The Indian shot a two-under-par opening round of 68 at Oakland Hills to take the overnight lead alongside Robert Karlsson of Sweden, after a rain-curtailed first day of the final major of the year finished with Open champion Padraig Harrington still in touch at the head of the European challenge.
That Singh, 36, leads the field while wearing a brace to try and alleviate tendon pain in his right ankle could bode well - given that Tiger Woods won the US Open in June with a cruciate knee ligament damage and a double stress fracture of his tibia and Harrington defended his Open title with an injured wrist that nearly prevented him from playing at Royal Birkdale last month.
Suffering
"I've been suffering with a little tendon running through the ankle on my right foot - it's got a lot of pain," said Singh.
"I've been wearing a brace for the last four weeks. I did injure it just before the French Open - that was about seven, eight weeks ago. I've been getting a lot of physio done, and it gets better.

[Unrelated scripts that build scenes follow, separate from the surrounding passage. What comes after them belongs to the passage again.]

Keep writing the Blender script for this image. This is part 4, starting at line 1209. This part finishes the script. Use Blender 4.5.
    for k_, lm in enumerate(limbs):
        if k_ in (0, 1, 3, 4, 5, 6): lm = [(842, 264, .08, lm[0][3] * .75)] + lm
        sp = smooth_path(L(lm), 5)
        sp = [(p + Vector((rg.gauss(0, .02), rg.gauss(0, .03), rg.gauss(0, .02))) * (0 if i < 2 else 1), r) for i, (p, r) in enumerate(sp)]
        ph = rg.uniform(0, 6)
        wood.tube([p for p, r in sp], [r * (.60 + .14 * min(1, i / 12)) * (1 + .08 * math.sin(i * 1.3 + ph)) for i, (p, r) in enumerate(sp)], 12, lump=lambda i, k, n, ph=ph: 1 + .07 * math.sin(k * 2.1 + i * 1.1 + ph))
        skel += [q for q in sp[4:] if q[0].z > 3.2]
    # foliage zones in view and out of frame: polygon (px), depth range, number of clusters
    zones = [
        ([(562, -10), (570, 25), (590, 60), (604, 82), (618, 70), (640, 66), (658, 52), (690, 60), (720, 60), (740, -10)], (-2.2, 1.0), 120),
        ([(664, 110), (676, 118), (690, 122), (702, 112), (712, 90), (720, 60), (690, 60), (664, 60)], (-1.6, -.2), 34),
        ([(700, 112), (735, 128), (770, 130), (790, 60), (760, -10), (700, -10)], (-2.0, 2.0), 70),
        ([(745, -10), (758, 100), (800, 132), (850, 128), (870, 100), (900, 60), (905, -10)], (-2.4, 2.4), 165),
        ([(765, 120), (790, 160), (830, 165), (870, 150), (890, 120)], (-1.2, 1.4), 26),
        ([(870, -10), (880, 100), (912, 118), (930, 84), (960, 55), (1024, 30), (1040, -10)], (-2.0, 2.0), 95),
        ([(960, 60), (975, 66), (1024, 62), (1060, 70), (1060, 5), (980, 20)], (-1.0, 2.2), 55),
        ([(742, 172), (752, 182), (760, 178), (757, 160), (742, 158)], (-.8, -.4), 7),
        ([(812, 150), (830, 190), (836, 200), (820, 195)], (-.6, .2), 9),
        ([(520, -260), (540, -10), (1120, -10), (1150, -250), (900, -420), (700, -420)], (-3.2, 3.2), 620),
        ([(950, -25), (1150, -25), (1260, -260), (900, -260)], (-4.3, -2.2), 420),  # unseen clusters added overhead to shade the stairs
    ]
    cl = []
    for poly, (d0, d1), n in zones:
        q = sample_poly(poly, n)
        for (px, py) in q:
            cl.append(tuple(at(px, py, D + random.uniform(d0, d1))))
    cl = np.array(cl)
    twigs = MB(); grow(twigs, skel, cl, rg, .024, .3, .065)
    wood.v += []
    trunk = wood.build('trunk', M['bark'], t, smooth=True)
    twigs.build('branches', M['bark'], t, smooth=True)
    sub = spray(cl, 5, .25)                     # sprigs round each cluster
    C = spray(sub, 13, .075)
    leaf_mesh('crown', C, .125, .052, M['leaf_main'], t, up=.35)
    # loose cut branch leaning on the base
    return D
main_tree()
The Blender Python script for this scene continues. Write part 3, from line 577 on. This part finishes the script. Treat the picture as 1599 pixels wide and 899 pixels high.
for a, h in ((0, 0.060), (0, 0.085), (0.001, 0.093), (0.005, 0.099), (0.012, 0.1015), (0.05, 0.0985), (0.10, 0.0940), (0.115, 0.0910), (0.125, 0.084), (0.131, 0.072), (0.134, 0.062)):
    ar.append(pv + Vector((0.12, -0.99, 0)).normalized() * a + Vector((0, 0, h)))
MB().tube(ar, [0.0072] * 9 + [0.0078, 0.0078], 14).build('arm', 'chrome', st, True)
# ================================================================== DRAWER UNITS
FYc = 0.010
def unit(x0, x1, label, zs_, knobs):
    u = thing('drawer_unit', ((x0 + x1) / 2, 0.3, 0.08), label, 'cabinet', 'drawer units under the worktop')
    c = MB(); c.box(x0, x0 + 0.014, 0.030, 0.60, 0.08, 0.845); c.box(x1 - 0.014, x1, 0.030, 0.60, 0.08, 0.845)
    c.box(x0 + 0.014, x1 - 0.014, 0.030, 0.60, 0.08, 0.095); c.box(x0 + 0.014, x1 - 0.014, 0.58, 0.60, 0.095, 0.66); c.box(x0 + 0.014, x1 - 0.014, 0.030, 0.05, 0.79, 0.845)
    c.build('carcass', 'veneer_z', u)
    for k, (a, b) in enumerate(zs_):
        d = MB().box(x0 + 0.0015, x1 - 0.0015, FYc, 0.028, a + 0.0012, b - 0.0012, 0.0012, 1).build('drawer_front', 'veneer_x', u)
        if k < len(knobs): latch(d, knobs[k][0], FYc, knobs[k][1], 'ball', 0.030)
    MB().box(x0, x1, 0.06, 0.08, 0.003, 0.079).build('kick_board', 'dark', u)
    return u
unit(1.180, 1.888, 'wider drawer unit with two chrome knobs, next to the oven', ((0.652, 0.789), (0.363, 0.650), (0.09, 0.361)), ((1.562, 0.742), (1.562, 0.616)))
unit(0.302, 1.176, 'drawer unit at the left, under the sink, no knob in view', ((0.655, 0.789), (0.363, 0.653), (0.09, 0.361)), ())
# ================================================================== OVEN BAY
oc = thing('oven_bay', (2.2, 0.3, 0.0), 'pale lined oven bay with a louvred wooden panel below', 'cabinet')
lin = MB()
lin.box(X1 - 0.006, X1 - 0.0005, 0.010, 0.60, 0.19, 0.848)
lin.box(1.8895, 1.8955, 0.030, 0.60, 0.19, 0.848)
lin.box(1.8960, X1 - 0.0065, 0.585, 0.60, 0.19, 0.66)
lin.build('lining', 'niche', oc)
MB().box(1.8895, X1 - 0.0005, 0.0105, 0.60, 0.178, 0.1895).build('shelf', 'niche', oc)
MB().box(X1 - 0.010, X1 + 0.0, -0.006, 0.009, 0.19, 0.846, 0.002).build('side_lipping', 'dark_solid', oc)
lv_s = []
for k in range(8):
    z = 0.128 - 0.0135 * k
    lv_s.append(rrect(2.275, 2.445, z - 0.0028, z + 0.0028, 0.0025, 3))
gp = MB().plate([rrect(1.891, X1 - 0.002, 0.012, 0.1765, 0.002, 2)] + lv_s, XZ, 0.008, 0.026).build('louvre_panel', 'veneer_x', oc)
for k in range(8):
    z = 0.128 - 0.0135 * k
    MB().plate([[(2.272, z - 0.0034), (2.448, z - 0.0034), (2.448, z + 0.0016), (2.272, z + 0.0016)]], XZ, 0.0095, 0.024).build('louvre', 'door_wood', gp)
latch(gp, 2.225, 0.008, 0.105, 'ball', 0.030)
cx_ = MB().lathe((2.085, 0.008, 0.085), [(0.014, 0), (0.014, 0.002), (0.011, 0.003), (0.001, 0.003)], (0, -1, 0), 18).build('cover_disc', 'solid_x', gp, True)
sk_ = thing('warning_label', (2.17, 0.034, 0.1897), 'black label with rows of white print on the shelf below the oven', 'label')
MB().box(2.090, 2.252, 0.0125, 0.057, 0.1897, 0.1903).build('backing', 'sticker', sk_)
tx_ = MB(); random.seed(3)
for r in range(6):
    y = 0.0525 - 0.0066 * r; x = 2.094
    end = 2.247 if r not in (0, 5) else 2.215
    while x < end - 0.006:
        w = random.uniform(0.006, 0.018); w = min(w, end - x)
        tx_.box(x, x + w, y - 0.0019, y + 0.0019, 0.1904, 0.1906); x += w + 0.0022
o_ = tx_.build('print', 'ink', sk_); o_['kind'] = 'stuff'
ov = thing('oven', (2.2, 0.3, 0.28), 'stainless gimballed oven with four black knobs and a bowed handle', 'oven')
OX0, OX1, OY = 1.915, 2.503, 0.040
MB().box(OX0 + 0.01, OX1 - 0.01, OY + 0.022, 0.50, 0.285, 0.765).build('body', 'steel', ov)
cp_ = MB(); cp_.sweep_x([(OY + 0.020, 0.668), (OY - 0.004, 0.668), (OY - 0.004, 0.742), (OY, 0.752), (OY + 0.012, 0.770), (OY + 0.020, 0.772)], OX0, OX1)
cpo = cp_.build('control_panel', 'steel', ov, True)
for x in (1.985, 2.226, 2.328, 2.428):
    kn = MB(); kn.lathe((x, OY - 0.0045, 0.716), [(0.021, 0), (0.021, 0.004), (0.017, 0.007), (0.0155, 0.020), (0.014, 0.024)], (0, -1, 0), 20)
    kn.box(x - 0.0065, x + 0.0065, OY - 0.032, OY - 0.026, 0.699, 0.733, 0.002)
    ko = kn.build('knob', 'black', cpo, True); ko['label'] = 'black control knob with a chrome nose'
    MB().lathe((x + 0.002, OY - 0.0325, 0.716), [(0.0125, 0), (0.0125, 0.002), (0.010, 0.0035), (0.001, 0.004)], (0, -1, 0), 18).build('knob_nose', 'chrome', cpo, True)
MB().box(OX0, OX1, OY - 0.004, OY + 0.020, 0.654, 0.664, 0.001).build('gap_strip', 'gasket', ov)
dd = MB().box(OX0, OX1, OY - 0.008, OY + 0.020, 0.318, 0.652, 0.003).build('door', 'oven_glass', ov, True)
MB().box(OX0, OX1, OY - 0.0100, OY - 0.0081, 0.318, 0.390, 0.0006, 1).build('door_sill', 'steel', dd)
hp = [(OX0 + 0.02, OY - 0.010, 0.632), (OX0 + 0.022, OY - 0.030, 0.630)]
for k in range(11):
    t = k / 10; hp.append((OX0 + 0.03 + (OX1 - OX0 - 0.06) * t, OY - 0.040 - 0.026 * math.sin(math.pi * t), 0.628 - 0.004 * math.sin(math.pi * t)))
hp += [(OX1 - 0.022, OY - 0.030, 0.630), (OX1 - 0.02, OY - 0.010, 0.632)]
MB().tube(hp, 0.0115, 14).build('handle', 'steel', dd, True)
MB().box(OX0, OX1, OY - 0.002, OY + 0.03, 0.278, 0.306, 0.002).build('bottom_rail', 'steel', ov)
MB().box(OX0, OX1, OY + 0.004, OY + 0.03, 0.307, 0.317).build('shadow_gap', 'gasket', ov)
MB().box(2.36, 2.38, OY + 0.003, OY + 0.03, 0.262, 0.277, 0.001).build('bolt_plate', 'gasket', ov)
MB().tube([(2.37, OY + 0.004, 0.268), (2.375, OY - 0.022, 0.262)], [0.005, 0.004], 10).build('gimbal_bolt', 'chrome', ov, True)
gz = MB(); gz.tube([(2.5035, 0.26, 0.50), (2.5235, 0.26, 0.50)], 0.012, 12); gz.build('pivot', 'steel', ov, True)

But you hit one of those shots out of the rough, and I'm back to square one."
After suffering the injury, Singh won both the Austrian Open and an event in Japan - but he admits he is playing in Detroit against doctor's orders after undergoing an MRI scan three weeks ago.
"The doctor said I need four weeks off - and the caution I put up to him was, 'Well, does two weeks help?'
"He said 'no'. He said there's a lot of fluid and that means a lot of inflammation in there.
"Then I decided if I'm going to play the PGA Championship I'm going to push myself through to this week and next week - and after that I'm surely taking two weeks off, maybe I'm going to extend it to four.
"It depends how the ankle holds up. It feels fine. But the more drivers I hit, I feel it just kind of comes back ... and you do need to hit a lot of drivers on this golf course."
Singh's injury had restricted his preparations, limiting him to practising on just nine holes in each of the two days before the first round.
"Obviously I would like to practise more, but I can't. I like to hit a lot more drivers on the driving range - but my pain always comes back when I hit a lot of drivers.
Singh's ankle trouble make his two victories since the injury all the more remarkable.
The Indian, from Chandigarh, said his fitness had left him with no expectations coming to Oakland Hills.
"I was just trying to hit shot-by-shot and hope that I can shoot even par. It worked out pretty well - I shot two-under."